The [provisions which] focus on the (1) “lease of the debtor” (365(c)(3)), (2) the debtor as “lessee” (365(d)(4)(A)), (3) the “interest of the debtor” under the lease ((541(b)(2)), and (4) the lease “by … lessor to the debtor” (362(b)(10)) indicate together that one cannot so easily dispense with the actual use to which the debtor will put the demised premises personally while still giving effect to the entirety of the language used in the statutory provisions.  The substance of the lease, namely the precise purpose the lessee has for the property, must find its way into the analysis.
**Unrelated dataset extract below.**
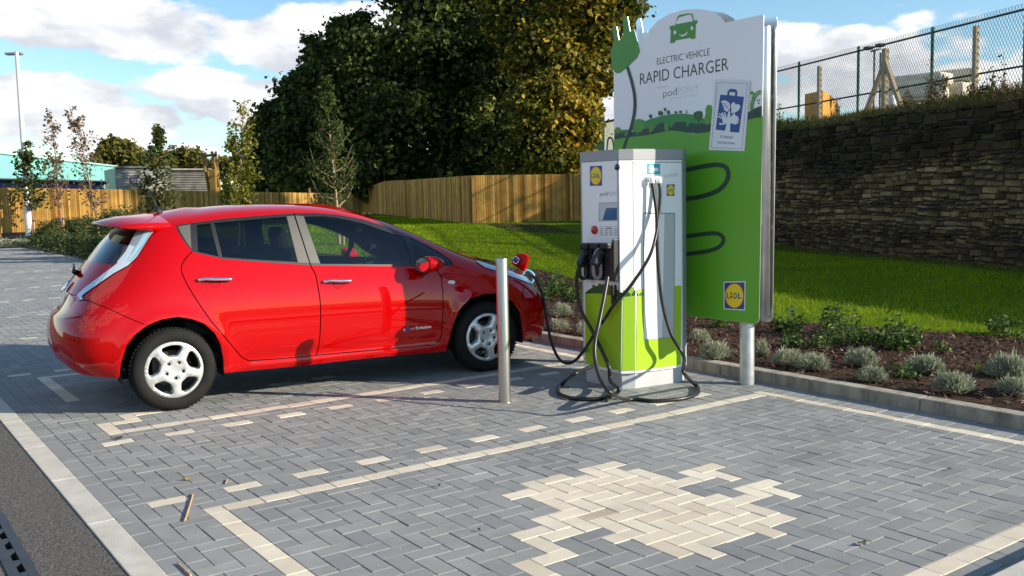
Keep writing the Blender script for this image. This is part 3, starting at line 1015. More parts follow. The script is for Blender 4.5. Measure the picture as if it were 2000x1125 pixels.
# aerial, wiper, rear badge
mb = MB()
a0 = car_w(np.array([.085, 0.0, 1.492])); a1 = at_depth(287, 364, float((a0 - CAM) @ FWD) + .05)
mb.lathe([(.0, .045), (.018, .04), (.034, .02), (.042, 0)], a0 + np.array([0, 0, -.004]), n=16)
mb.build('aerial_base', black_plastic, car)
mb = MB(); mb.tube([a0 + np.array([0, 0, .03]), a1], [.006, .0035], 8); mb.build('aerial', black_plastic, car)
mb = MB()
for o_ in (0,):
    mb.tube([car_w(np.array(p)) for p in ((-.535, .05, 1.02), (-.575, .06, 1.04), (-.58, .1, 1.05))], [.024, .02, .012], 10)
    mb.tube([car_w(np.array(p)) for p in ((-.575, .06, 1.045), (-.545, -.28, 1.08))], [.011, .008], 6)
mb.build('rear_wiper', black_plastic, car)
mb = MB()
mb.lathe([(.0, .012), (.055, .010), (.062, 0)], car_w(np.array([-.640, 0.03, .93])), -CAX * .82 + np.array([0, 0, .57]), 24)
mb.build('rear_badge', [chrome], car)

# door handles
hand_m = chrome
for dpar, pts, sd_ in ((door_rear, [(387, 547.5), (400, 546.3), (420, 547.2), (440, 546.8), (452, 546.6)], 1), (door_front, [(631, 550.5), (644, 549.3), (662, 550), (676, 549.6), (685, 549.4)], 1)):
    ts = [ts_at(*p) for p in pts]
    P = car_pos(np.array(ts)); Nn = car_nrm(np.array(ts))
    offs = [.012, .032, .036, .034, .026]
    pw = car_w(P + Nn * np.array(offs)[:, None])
    mb = MB(); mb.tube(spline(pw, 5), [.013] + [.0125] * 19 + [.009], 10)
    c = car_w(P + Nn * .006)
    mb.build('handle', hand_m, dpar)
    # the finger cup, a shallow dished disc in body colour
    mc = ts_at((pts[1][0] + pts[3][0]) / 2 + 1, pts[2][1] + 1)
    pc_, nc_ = car_pos([mc])[0], car_nrm([mc])[0]
    wn = nc_[0] * CAX - nc_[1] * CIN + nc_[2] * np.array([0, 0, 1.])
    mb = MB(); mb.lathe([(.0, -.003), (.03, -.002), (.044, .0015), (.050, .0025), (.053, .0005)], car_w(pc_), wn, 24)
    mb.build('finger_cup', red, dpar)

# wing mirrors (both doors)
mir_m = mat('mirror_glass', (.8, .8, .82), .02, metal=1)
for sd in (1, -1):
    par = door_front if sd > 0 else [o for o in car.children if o.name.startswith('door')][-1]
    def cw(x, o, z): return car_w(np.array([x, o * sd, z]))
    mb = MB()
    rings = []
    for (x, sc) in ((2.00, .93), (2.02, 1.0), (2.06, 1.0), (2.11, .88), (2.145, .62), (2.16, .25)):
        rings.append([cw(x + .03 * math.cos(a) * sc, .985 + .105 * sc * math.cos(a), 1.00 + .072 * sc * math.sin(a) + (.012 * math.cos(a))) for a in np.linspace(0, 2 * math.pi, 18, endpoint=False)])
    vs = [p for r in rings for p in r]; fs = []
    for i in range(len(rings) - 1):
        for k in range(18): fs.append((i * 18 + k, i * 18 + (k + 1) % 18, (i + 1) * 18 + (k + 1) % 18, (i + 1) * 18 + k))
    fs.append(tuple(range(5 * 18, 6 * 18)))
    mb.add(vs, fs, 0, True)
    mb.tube([cw(2.06, .93, .945), cw(2.07, .86, .925), cw(2.08, .80, .925)], [.028, .026, .03], 8, mi=1)
    wm = mb.build('wing_mirror', [red, black_gloss], par)
    mb = MB()
    mb.add(rings[0], [tuple(range(18))], 0)
    sm_ = [cw(1.997 + .03 * math.cos(a) * .8, .985 + .088 * math.cos(a), 1.00 + .058 * math.sin(a) + .010 * math.cos(a)) for a in np.linspace(0, 2 * math.pi, 18, endpoint=False)]
    mb.add(sm_, [tuple(range(18))], 1)
    mb.build('mirror_glass', [black_plastic, mir_m], wm)

# wheels
WR_ = .316


def wheel(x, sd, phase):
    o0 = .845 * sd
    def cw(px, po, pz): return car_w(np.array([x + px, o0 - po * sd, .312 + pz]))
    AX = -CIN * sd                         # outward
    c = cw(0, 0, 0)
    par = bpy.data.objects.new('wheel', None); COL.objects.link(par); par.empty_display_size = .1
    par.parent = car
    mb = MB()
    mb.lathe([(.212, -.012), (.214, .004), (.222, .012), (.245, .017), (.272, .016), (.292, .006), (.304, -.012), (.3115, -.028), (.316, -.05), (.317, -.10), (.316, -.15), (.3115, -.175), (.30, -.19), (.26, -.205), (.21, -.19)], c, AX, 72)
    # shoulder sipes
    for k in range(64):
        a = 2 * math.pi * k / 64
        u = CAX * math.cos(a) + np.array([0, 0, 1]) * math.sin(a)
        tn = -CAX * math.sin(a) + np.array([0, 0, 1]) * math.cos(a)
        p = c + u * .3145 - AX * .045
        R = np.stack([tn, u, AX], 1)
        mb.box(p, (.0175, .006, .055), R)
    t_ = mb.build('tyre', tyre_m, par, False)
    t_.matrix_parent_inverse = Matrix.Identity(4); t_.matrix_basis = par_inv
    # alloy face: disc with five windows, built by constrained triangulation and extruded
    P2, E2 = [], []
    def loop(pts):
        b = len(P2); P2.extend(Vector(p) for p in pts); E2.extend((b + i, b + (i + 1) % len(pts)) for i in range(len(pts)))
    n = 90
    loop([(.219 * math.cos(2 * math.pi * k / n), .219 * math.sin(2 * math.pi * k / n)) for k in range(n)])
    holes = []
    for h in range(5):
        a = phase + h * 2 * math.pi / 5
        pts = []
        for rr, w_, nn in ((.189, math.radians(36) - math.asin(.031 / .189), 9),):
            pts += [(rr * math.cos(a + q * w_), rr * math.sin(a + q * w_)) for q in np.linspace(-.80, .80, nn)]
            pts += [((rr - .010) * math.cos(a + .95 * w_), (rr - .010) * math.sin(a + .95 * w_)), ((rr - .024) * math.cos(a + 1.0 * w_), (rr - .024) * math.sin(a + 1.0 * w_))]
        wi = math.radians(36) - math.asin(.030 / .118)
        pts += [(.125 * math.cos(a + wi * 1.02), .125 * math.sin(a + wi * 1.02)), (.106 * math.cos(a + wi * .72), .106 * math.sin(a + wi * .72)), (.102 * math.cos(a), .102 * math.sin(a)), (.106 * math.cos(a - wi * .72), .106 * math.sin(a - wi * .72)), (.125 * math.cos(a - wi * 1.02), .125 * math.sin(a - wi * 1.02))]
        w_ = math.radians(36) - math.asin(.031 / .189)
        pts += [((.189 - .024) * math.cos(a - 1.0 * w_), (.189 - .024) * math.sin(a - 1.0 * w_)), ((.189 - .010) * math.cos(a - .95 * w_), (.189 - .010) * math.sin(a - .95 * w_))]
        holes.append(pts); loop(pts)
    for h in range(5):
        a = phase + math.pi / 5 + h * 2 * math.pi / 5 - .0
        pts = [(.062 * math.cos(a) + .0125 * math.cos(q), .062 * math.sin(a) + .0125 * math.sin(q)) for q in np.linspace(0, 2 * math.pi, 12, endpoint=False)]
        holes.append(pts); loop(pts)
    for rr in (.04, .085, .15, .2):
        for k in range(40): P2.append(Vector((rr * math.cos(k * math.pi / 20 + .01), rr * math.sin(k * math.pi / 20 + .01))))
    v2, e2, f2_, *_r = delaunay_2d_cdt(P2, E2, [], 0, 1e-6)
    def hgt(r): return .006 + .012 * max(0, 1 - ((r - .12) / .10) ** 2) - (.010 if r > .212 else 0) - .012 * max(0, 1 - r / .05)
    mb = MB()
    keep = []
    for f in f2_:
        cx = sum(v2[i].x for i in f) / len(f); cy = sum(v2[i].y for i in f) / len(f)
        if math.hypot(cx, cy) > .2189: continue
        if any(inpoly(cx, cy, h) for h in holes): continue
        keep.append(tuple(f))
    UPZ = np.array([0, 0, 1.])
    mb.add([c + CAX * v.x + UPZ * v.y + AX * hgt(math.hypot(v.x, v.y)) for v in v2], keep, 0, True)
    for h in holes[:5]:
        m_ = len(h)
        ins = [(p[0] + (sum(q[0] for q in h) / m_ - p[0]) * .10, p[1] + (sum(q[1] for q in h) / m_ - p[1]) * .10) for p in h]
        vs = [c + CAX * p[0] + UPZ * p[1] + AX * hgt(math.hypot(*p)) for p in h] + [c + CAX * p[0] + UPZ * p[1] - AX * .022 for p in ins] + [c + CAX * p[0] + UPZ * p[1] - AX * .055 for p in ins]
        mb.add(vs, [(i, (i + 1) % m_, m_ + (i + 1) % m_, m_ + i) for i in range(m_)], 0, False)
        mb.add(vs, [(m_ + i, m_ + (i + 1) % m_, 2 * m_ + (i + 1) % m_, 2 * m_ + i) for i in range(m_)], 1, False)
    for h in holes[5:]:
        m_ = len(h)
        vs = [c + CAX * p[0] + UPZ * p[1] + AX * hgt(math.hypot(*p)) for p in h] + [c + CAX * p[0] + UPZ * p[1] - AX * .012 for p in h]
        mb.add(vs, [(i, (i + 1) % m_, m_ + (i + 1) % m_, m_ + i) for i in range(m_)] + [tuple(range(m_, 2 * m_))], 2, True)
        cxn = sum(p[0] for p in h) / m_; cyn = sum(p[1] for p in h) / m_
        mb.lathe([(0, .002), (.006, .001), (.008, -.006), (.008, -.012)], c + CAX * cxn + UPZ * cyn, AX, 10, 3)
    mb.lathe([(.217, -.02), (.200, -.06), (.195, -.19)], c, AX, 48, 1)
    mb.lathe([(.219, -.006), (.221, -.02)], c, AX, 72, 0)
    r_ = mb.build('rim', [rim_m, rim_in, dark_cavity, chrome], par, False)
    r_.matrix_parent_inverse = Matrix.Identity(4); r_.matrix_basis = par_inv
    mb = MB()
    mb.lathe([(0, -.075), (.14, -.075), (.142, -.085), (.142, -.1), (0, -.1)], c, AX, 40, 0)
    mb.box(c + CAX * -.11 + UPZ * .02 - AX * .075, (.07, .03, .15), np.stack([CAX, AX, UPZ], 1), 1)
    b_ = mb.build('brake_disc', [disc_m, black_plastic], par, False)
    b_.matrix_parent_inverse = Matrix.Identity(4); b_.matrix_basis = par_inv
    mb = MB()
    mb.lathe([(0, .004), (.022, .0035), (.0265, .001), (.027, -.006)], c, AX, 28, 0)
    mb.lathe([(.0145, .0042), (.0165, .0062), (.0205, .0062), (.0225, .0042)], c, AX, 28, 1)
    mb.box(c + AX * .0055, (.046, .003, .008), np.stack([CAX, AX, UPZ], 1), 1)
    h_ = mb.build('hub_cap', [rim_m, chrome], par, False)
    h_.matrix_parent_inverse = Matrix.Identity(4); h_.matrix_basis = par_inv
    return par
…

And therein lies the difficulty with the property test.  All would appear to agree in the cases applying the property test that the debtor lessees in question never had any intention of making the leased premises his, her or, its residence.  And yet that salient fact is sidelined by the property test analysis in favor of focusing, instead, and in isolation, on the use to which unnamed, unknown nondebtor sublessees, perhaps far down the leasing chain, will put the property.  And that remote use (e.g., living in a dwelling) will not be the same use (e.g., investment and income production) that the original leasing parties contemplated.

Id. at 379.

The court also stated that the “property test” leads to unnecessary complexities and unintended results, quoting Jeffrey S. Battershall, Commercial Leases and Section 365 of the Bankruptcy Code, 64 Am. Bankr. L.J. 329, 341 (1990)

The approach … of looking to the character of the property as opposed to that of the lease seems to offer less guidance in close cases, for example a residential apartment building which also has a number of commercial businesses or offices in the building. Opinions addressing such mixed character properties have drawn inconsistent conclusions.  Looking to the character of the property in such mixed cases seems undeterminative as it is both residential and commercial in nature.  One bankruptcy scholar has suggested that this sort of problem could be resolved by using some theory of “dominant use” but did not elaborate on how such dominant use would be measured. Either looking to the character of the property or its dominant use is arguably undesirable in that both approaches leave lessors and lessees without any clear guide regarding whether a lease in a mixed situation is residential or nonresidential prior to a specific court determination and thus with no means of knowing their specific rights and obligations under section 365.  Alternatively, the method of looking to the character of the lease and the intent of the parties, … seems to provide better guidance for all parties, including the court, in a close situation.  In the apartment building example, under this approach, the owner’s lease to the management company would be nonresidential or commercial as would the management company’s lease of space to commercial businesses in the building.  The management company’s lease with tenants who live in the building would be considered residential.